◆ **Collected material**

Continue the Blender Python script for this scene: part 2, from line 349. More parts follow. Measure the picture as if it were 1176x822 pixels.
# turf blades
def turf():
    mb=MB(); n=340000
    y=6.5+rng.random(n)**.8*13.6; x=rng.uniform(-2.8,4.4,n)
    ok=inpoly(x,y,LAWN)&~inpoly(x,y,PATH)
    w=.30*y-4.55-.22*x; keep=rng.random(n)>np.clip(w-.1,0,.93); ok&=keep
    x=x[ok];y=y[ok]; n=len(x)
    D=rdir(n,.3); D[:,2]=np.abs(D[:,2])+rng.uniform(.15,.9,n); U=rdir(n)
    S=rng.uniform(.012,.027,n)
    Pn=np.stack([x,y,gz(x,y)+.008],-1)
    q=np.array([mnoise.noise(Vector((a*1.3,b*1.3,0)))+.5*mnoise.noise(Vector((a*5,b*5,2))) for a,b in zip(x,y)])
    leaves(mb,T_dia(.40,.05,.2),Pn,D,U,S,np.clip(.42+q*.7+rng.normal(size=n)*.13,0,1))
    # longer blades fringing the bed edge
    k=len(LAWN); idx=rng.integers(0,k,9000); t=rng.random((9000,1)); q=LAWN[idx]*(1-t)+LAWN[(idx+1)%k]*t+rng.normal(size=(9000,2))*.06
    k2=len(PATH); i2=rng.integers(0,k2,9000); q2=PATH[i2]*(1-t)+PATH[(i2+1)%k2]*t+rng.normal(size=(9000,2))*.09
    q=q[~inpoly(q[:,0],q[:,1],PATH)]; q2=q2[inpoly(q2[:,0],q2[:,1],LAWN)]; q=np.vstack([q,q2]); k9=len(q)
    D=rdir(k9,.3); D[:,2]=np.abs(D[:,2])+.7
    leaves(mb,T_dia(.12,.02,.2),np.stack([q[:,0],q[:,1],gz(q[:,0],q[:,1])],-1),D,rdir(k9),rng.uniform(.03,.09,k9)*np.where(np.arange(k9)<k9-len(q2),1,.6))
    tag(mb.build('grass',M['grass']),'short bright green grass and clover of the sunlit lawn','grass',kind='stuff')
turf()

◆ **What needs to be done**
Return the listing above word for word.

◆ **Expected answer**
Continue the Blender Python script for this scene: part 2, from line 349. More parts follow. Measure the picture as if it were 1176x822 pixels.
# turf blades
def turf():
    mb=MB(); n=340000
    y=6.5+rng.random(n)**.8*13.6; x=rng.uniform(-2.8,4.4,n)
    ok=inpoly(x,y,LAWN)&~inpoly(x,y,PATH)
    w=.30*y-4.55-.22*x; keep=rng.random(n)>np.clip(w-.1,0,.93); ok&=keep
    x=x[ok];y=y[ok]; n=len(x)
    D=rdir(n,.3); D[:,2]=np.abs(D[:,2])+rng.uniform(.15,.9,n); U=rdir(n)
    S=rng.uniform(.012,.027,n)
    Pn=np.stack([x,y,gz(x,y)+.008],-1)
    q=np.array([mnoise.noise(Vector((a*1.3,b*1.3,0)))+.5*mnoise.noise(Vector((a*5,b*5,2))) for a,b in zip(x,y)])
    leaves(mb,T_dia(.40,.05,.2),Pn,D,U,S,np.clip(.42+q*.7+rng.normal(size=n)*.13,0,1))
    # longer blades fringing the bed edge
    k=len(LAWN); idx=rng.integers(0,k,9000); t=rng.random((9000,1)); q=LAWN[idx]*(1-t)+LAWN[(idx+1)%k]*t+rng.normal(size=(9000,2))*.06
    k2=len(PATH); i2=rng.integers(0,k2,9000); q2=PATH[i2]*(1-t)+PATH[(i2+1)%k2]*t+rng.normal(size=(9000,2))*.09
    q=q[~inpoly(q[:,0],q[:,1],PATH)]; q2=q2[inpoly(q2[:,0],q2[:,1],LAWN)]; q=np.vstack([q,q2]); k9=len(q)
    D=rdir(k9,.3); D[:,2]=np.abs(D[:,2])+.7
    leaves(mb,T_dia(.12,.02,.2),np.stack([q[:,0],q[:,1],gz(q[:,0],q[:,1])],-1),D,rdir(k9),rng.uniform(.03,.09,k9)*np.where(np.arange(k9)<k9-len(q2),1,.6))
    tag(mb.build('grass',M['grass']),'short bright green grass and clover of the sunlit lawn','grass',kind='stuff')
turf()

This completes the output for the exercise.